Menjaga semangat pembudidaya menjadi poin penting, karena saat ini sejumlah pembudidaya sedang mengalami “shock” karena harga yang diterima berkurang hingga 30 % dari sebelumnya dengan resiko usaha yang tinggi karena ancaman penyakit.
Mematuhi aturan perizinan yang telah dibuat sejumlah kementrian teknis dinilai penting dalam upaya keteraturan dan membangun daya saing memenuhi tuntutan tamah lingkungan . Hanya saja “tekanan-tekanan” oleh pihak tertentu terkait dengan penerapan aturan itu perlu diminimalkan dahulu.
Upaya menerapkan standarisasi terkait dengan perizinan tentunya bisa dilakukan secara persuasif, karena pembudidaya udang pada saat ini dalam kondisi “sakit”. Dan juga sementara berupaya melalui asosiasi dan personal memperbaiki sistem budidaya dan efisiensi agar usaha bisa membaik , meski tidak akan sebaik dari sebelumnya.
Membuka pasar baru seperti ke UE dan Cina diperlukan effort ekstra. Menembus ke pasar UE menuntut mutu yang lebih tinggi dan harus bisa ditelusur terkait cara budidaya dan pasca panennya hingga cara process-nya. Dan hal inilah masih menjadi salah satu kendala serius.
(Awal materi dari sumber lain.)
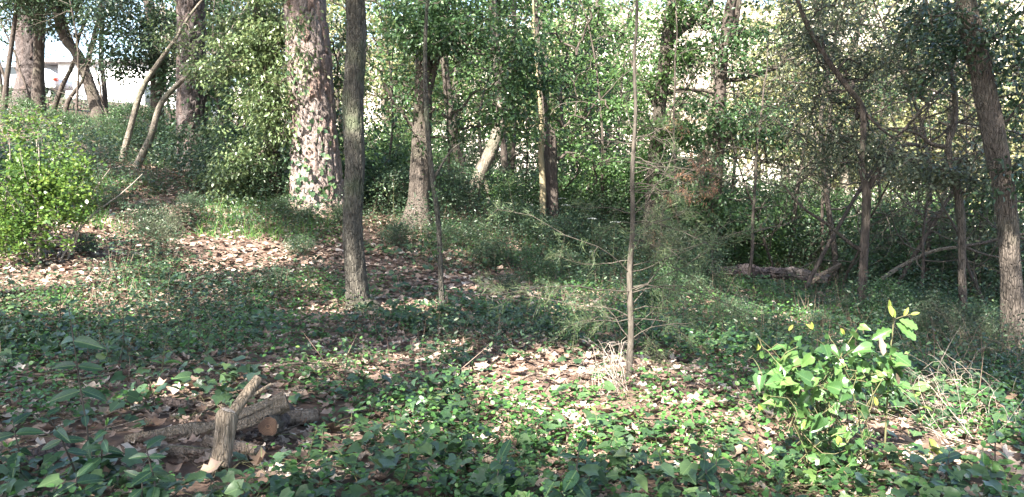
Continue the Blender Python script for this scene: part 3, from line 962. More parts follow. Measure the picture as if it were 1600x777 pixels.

Sementara itu menembus ke pasar China relatif lebih mudah, hanya saja harga pembelian lebih murah ketimbang dipasarkan ke UE dan Jepang maupun Amerika Serikat. Karena itu efisiensi menjadi kunci agar udang Indonesia mampu dan bisa bersaing di pasar China
Pasar dalam negeri dengan kondisi harga seperti ini tentunya sangat penting ditumbuhkan . Kampanye budaya makan udang harus terus digalakkan dalam upaya perbaikan kualitas SDM, karena stunting di negeri ini masih sekitar 24 % diatas standar WHO 20 % , dan menjadi salah satu yang tertinggi di Asia Tenggara.
Sudah saatnya pengembangan industrialisasi udang menerapkan pendekatan cluster berbasis pulau besar. Dengan pendekatan seperti itu, pabrik input produksi seperti benih, pakan dan sapras lainnya berada pada satu daratan.
Demikian pula dengan hilirisasinya yang harus dirancang berorientasi Blue Economy yang menjadi salah satu target Indonesia Emas 2045 yang saat ini senentara disusun. Dengan pendekatan seperti ini, maka efisiensi dan daya saing bisa terbangun.